Desde ese momento un Sam nuevo ha renacido, se transforma en una persona realista y razonable, que no por ello ha de dejar de velar por su hija. Ceder ante lo inevitable, no implica ceder en el amor por Lucy. Ese amor es posible, y porque no lo hayamos soñado así, no es menos amor (quizá hasta es más). Personajes como Sam nos dicen que la victoria puede estar en nuestras manos, pero que jamás escogeremos el campo de batalla, ni el oponente, ni las armas.
A quienes piensen que es un película sentimental o lacrimógena, les doy toda la razón; porque la vida no son sólo conceptos y porque el ser humano es razón y corazón y alguna cosilla más.
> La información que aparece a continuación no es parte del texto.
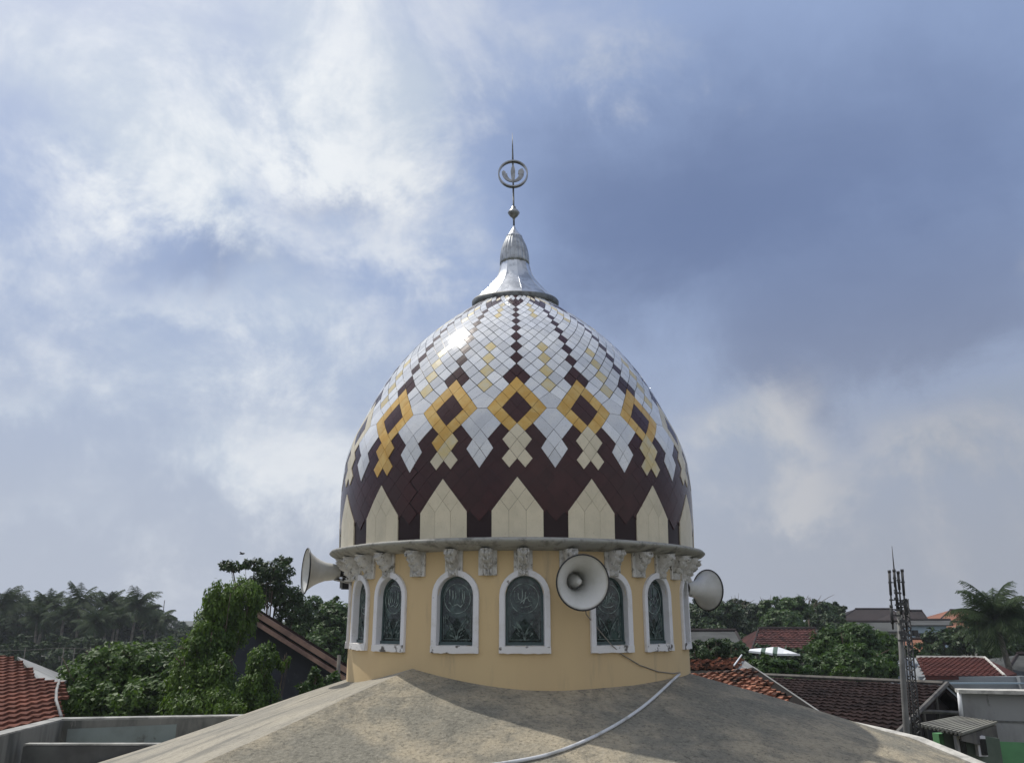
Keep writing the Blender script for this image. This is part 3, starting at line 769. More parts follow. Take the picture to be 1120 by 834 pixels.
# ------------------------------------------------------------------ loudspeakers
def loudspeaker(name_label, mouth, throat, diam, wallpt, seedv):
    Mo = np.array(mouth, float); T = np.array(throat, float); ax = Mo - T; L = np.linalg.norm(ax); ax /= L
    up = np.array((0, 0, 1.)); u = np.cross(ax, up); u /= np.linalg.norm(u); w = np.cross(u, ax)
    root = thing('horn_loudspeaker', tuple(T), name_label, 'loudspeaker', 'horn loudspeakers round the dome')
    R0 = diam / 2
    def ring_(r, s_, n=40): return [tuple(T + ax * s_ + r * (cos(2 * pi * k / n) * u + sin(2 * pi * k / n) * w)) for k in range(n)]
    prof = [(.30, .0), (.33, .10), (.375, .25), (.41, .42), (.51, .60), (.64, .76), (.79, .89), (.91, .96), (.985, 1.0)]
    mb = MB(); mb.grid([ring_(R0 * a, L * b) for a, b in prof] + [ring_(R0 * .955, L * 1.0)] + [ring_(R0 * (a - .03), L * b) for a, b in reversed(prof)], closed=True)
    mb.grid([ring_(R0 * .15, 0.0), ring_(.001, -.0)], closed=True)
    horn = mb.build('horn', M['horn'], root)
    mb = MB()
    mb.grid([ring_(R0 * (.985 + .028 * cos(q_)), L * 1.0 + .009 * sin(q_)) for q_ in np.linspace(0, 2 * pi, 9)], closed=True); mb.build('rim', M['black'], root)
    mb = MB()   # re-entrant inner bell
    mb.grid([ring_(r * R0, s_ * L) for r, s_ in ((.26, .05), (.27, .12), (.255, .22), (.21, .36), (.165, .50), (.125, .60), (.10, .63), (.095, .67), (.055, .685), (.001, .685))], closed=True)
    mb.build('inner_horn', M['horn'], root)
    mb = MB(); mb.grid([ring_(r, s_) for r, s_ in ((.001, -.15), (.055, -.148), (.066, -.13), (.066, -.05), (.058, -.04), (.058, .0), (.05, .02))], closed=True); mb.build('driver', M['black'] if seedv == 0 else M['steel'], root)
    mb = MB()
    wp = np.array(wallpt, float); b0 = T + ax * .05 - w * .055
    mb.tube([b0 + u * .05, b0 - w * .03 + u * .03, wp], .011, 6); mb.tube([b0 - u * .05, b0 - w * .03 - u * .03, wp - u * .02], .011, 6)
    mb.tube([wp - w * .05, wp + w * .05], .022, 8)
    mb.build('bracket', M['steel'], root)
    return root
loudspeaker('white horn loudspeaker pointing left, its open mouth turned away from the dome', at(334.5, 624, 9.72), at(371, 625.5, 9.88), .53, P(2.0, radians(-76), .40), 0)
loudspeaker('white horn loudspeaker facing the viewer, hung over an arched window', at(637.5, 636.5, 7.72), at(626, 634.5, 8.08), .515, P(2.0, radians(22.5), .36), 1)
loudspeaker('white horn loudspeaker on the right, facing away so only the back of its bell shows', at(774, 645, 10.32), at(750, 643.5, 10.10), .50, P(2.0, radians(87), .33), 1)

# small floodlight hung beside the left horn
fl = thing('floodlight', P(2.1, radians(-80), .2), 'small black floodlight hanging under the cornice beside the left horn', 'lamp')
mb = MB(); c_ = at(378, 638, 9.85)
mb.box(c_, (.085, .07, .13), rz=.4); mb.build('housing', M['black'], fl)
mb = MB(); mb.box((c_[0] - .03, c_[1] - .04, c_[2] - .01), (.06, .006, .09), rz=.4); mb.build('lens', M['slate_sheet'], fl)
mb = MB(); mb.tube([at(366, 633, 9.85), at(384, 632, 9.8)], .008, 6); mb.tube([at(376, 633, 9.82), (c_[0], c_[1], c_[2] + .06)], .008, 6); mb.build('bracket', M['steel'], fl)

# cable from the front loudspeaker
def on_wall(px, py, off=.012):
    """point on the drum wall seen at that place"""
    for Y in np.arange(7.9, 10.2, .004):
        x, y, z = at(px, py, Y)
        if (x - cx(z)) ** 2 + (y - D) ** 2 <= (R + off) ** 2: return (x, y, z)
    return at(px, py, 9.9)
mb = MB(); cp = [at(640, 664, 8.05), on_wall(641, 671, .05), on_wall(648, 680), on_wall(658, 692, .02), on_wall(668, 704, .05), on_wall(680, 715, .02), on_wall(700, 727), on_wall(720, 734), on_wall(736, 736), on_wall(744, 735)]
mb.tube(cp, .0055, 5)
tag(mb.build('speaker_cable', M['cable']), 'thin cable drooping across the ochre wall from the front loudspeaker', 'cable')
mb = MB(); mb.tube([on_wall(641, 671, .03), on_wall(643, 675, .03), on_wall(640, 676, .03), on_wall(638, 672, .03)], .006, 5)

def roofz(x, y):
    dx, dy = x - .075, y - D; rho = sqrt(dx * dx + dy * dy); a = degrees(atan2(dx, -dy)); return RZ0 - roof_slope(a) * rho
def on_roof(px, py, up=.0):
    for Y in np.arange(9.9, 4., -.004):
        x, y, z = at(px, py, Y)
        # walk outward from the drum until the sight line is above the roof
        if z >= roofz(x, y) + up: return (x, y, roofz(x, y) + up)
    return at(px, py, 6)
pts = [(757, 728), (752, 731), (745, 735), (735, 744), (718, 760), (700, 775), (676, 791), (648, 806), (620, 818), (595, 826), (570, 831), (545, 835), (505, 841), (460, 850), (410, 866)]
hp = [(2.02, 9.75, roofz(2.02, 9.75) + .12)]
hp += [on_roof(x, y, .022) for x, y in pts[2:]]
mb = MB(); 
dense = []
for i in range(len(hp) - 1):
    for j in range(4):
        q_ = j / 4; dense.append(tuple(np.array(hp[i]) * (1 - q_) + np.array(hp[i + 1]) * q_))
dense.append(hp[-1]); sm = [np.array(p) for p in dense]
for it in range(3): sm = [sm[0]] + [(sm[i - 1] + 2 * sm[i] + sm[i + 1]) / 4 for i in range(1, len(sm) - 1)] + [sm[-1]]
mb.tube(sm, .0145, 10)
tag(mb.build('hose', M['hose']), 'pale plastic hose curving down over the concrete roof from the drum', 'hose')

# ------------------------------------------------------------------ parapet of the flat deck, lower left
par = thing('parapet', at(100, 800, 11), 'old stained concrete parapet enclosing a sunken deck, left of the dome roof', 'parapet')
mb = MB()
pA, pB, pC = at(-60, 818, 8.0), at(64, 787, 11.3), at(330, 782, 12.6)
def wallseg(mb, a, b, zt_a, zt_b, zb, th=.16):
    a = np.array(a[:2]); b = np.array(b[:2]); d_ = (b - a) / np.linalg.norm(b - a); n = np.array((-d_[1], d_[0])) * th / 2
    vs = [(*(a - n), zb), (*(b - n), zb), (*(b + n), zb), (*(a + n), zb), (*(a - n), zt_a), (*(b - n), zt_b), (*(b + n), zt_b), (*(a + n), zt_a)]
    mb.add(vs, [(0, 3, 2, 1), (4, 5, 6, 7), (0, 1, 5, 4), (1, 2, 6, 5), (2, 3, 7, 6), (3, 0, 4, 7)])
wallseg(mb, pA, pB, pA[2], pB[2], -9); wallseg(mb, pB, pC, pB[2], pC[2], -9)
mb.build('wall', M['old_concrete'], par)
mb = MB()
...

Pero no se puede pasar por alto que la historia de Sam no es el caramelizado y perfecto diseño de un guionista que vende alternativas al mundo real. Es el sufrimiento de afuera de las pantallas; y su protagonista, aunque no sea un genio, adopta una postura para nada irracional. Negocia con la realidad, y sale ganando; para algunos esto es un escándalo, porque sus ideales, como sus pies, no pueden mancharse de tierra; para otros lo escandaloso es la victoria: ellos verán.
Una película, con historia enriquecedora, cuánto hay que aprender y cuánto hay que luchar, lo más importante no bajar los brazos, y valorar a todos , sin importar us capacidades, los más vulnerables nos enseñan constantemente, que todo es y puede ser mejor.
El análisis es incluso más logrado que la película misma. Mis respetos a su trabajo.